Teve uma vez que um vizinho apareceu com uns coelhos. Oba, diz o filho dele, vai ter ovo de graça.
Aí o guri pegava e revirava aquela coelha a torto e a direito pra ver se não tinha um ovo despontando.
Passou um mês e nada. Até que tá, nasceu uma ninhada. Uns dez, tudo rosinha, parecia chiclé de tutti-frutti, dizia o guri.
Mas botou no nariz, não tinha cheiro de chiclé. Botou na boca, não tinha gosto de chiclé.
Vai ver os ovos ficaram dentro, raciocinou o pentelho. Pegou a faca… aquela coisa.
Mas o pior, pelo menos pra quem não era coelho na mão de criança, o pior era ter que ir a pé, de madrugada, colher marcela na Sexta Santa.
O povo ia tudo sério potreiro afora, só se via aquele rastro de sapatão de firma na geada.

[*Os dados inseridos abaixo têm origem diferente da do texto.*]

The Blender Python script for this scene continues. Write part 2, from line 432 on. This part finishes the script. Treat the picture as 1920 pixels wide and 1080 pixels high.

A barriga véia virada num buraco, que mal te deixavam comer um pão com mel naquele dia. O jeito era preencher a pança com chimarrão, a água pelando, amargando a erva mas aquecendo o peito, “pra evitar pontada dupla”.
Outra meio triste é quando botaram uma cenoura pro coelhinho, na casa do Ademar, e na manhã seguinte tava toda roída, a cenoura. O coelhinho!, disseram os menorzinhos, só que nós – que que foi será? –, a gente foi investigar.
Na verdade nem foi difícil, que do lado da cenoura carcomida tinha uns granuladinhos pretos, sabe?, aquele cheirinho doce característico. Aí depois, junto com a cenoura botaram uma baita duma ratoeira. Quando viram o resultado no dia seguinte, os maninhos menores do Ademar ficaram dizendo “o ratinho da Páscoa, o ratinho da Páscoa!”
Mas agora me veio uma boa, ou menos pior.
Era o momento de fazer ovo colorido, ovo de galinha, no caso, esvaziado e pintado com papel crepom, depois tapado com durex. Dentro botavam amendoim doce, cri-cri, acho que é o nome científico. Pintar os ovos, ficar olhando eles na prateleira, isso até que não era tão ruim assim.
– Tu fala essas coisas porque tu é um chato que não gostava de chocolate – diz minha caneta de estimação.
Pois é, mas sabe que eu não tinha nada contra. Eu até achava interessante, quando meu pai comprava uma barra na fábrica e picava uns farelos pra nós, com a mesma faca e sobre a mesma tábua em que ele cortava tempero, de modo que chocolate, pra mim, tinha sempre um gostinho de alho.
Paulo Damin é escritor, professor e tradutor em Caxias do Sul.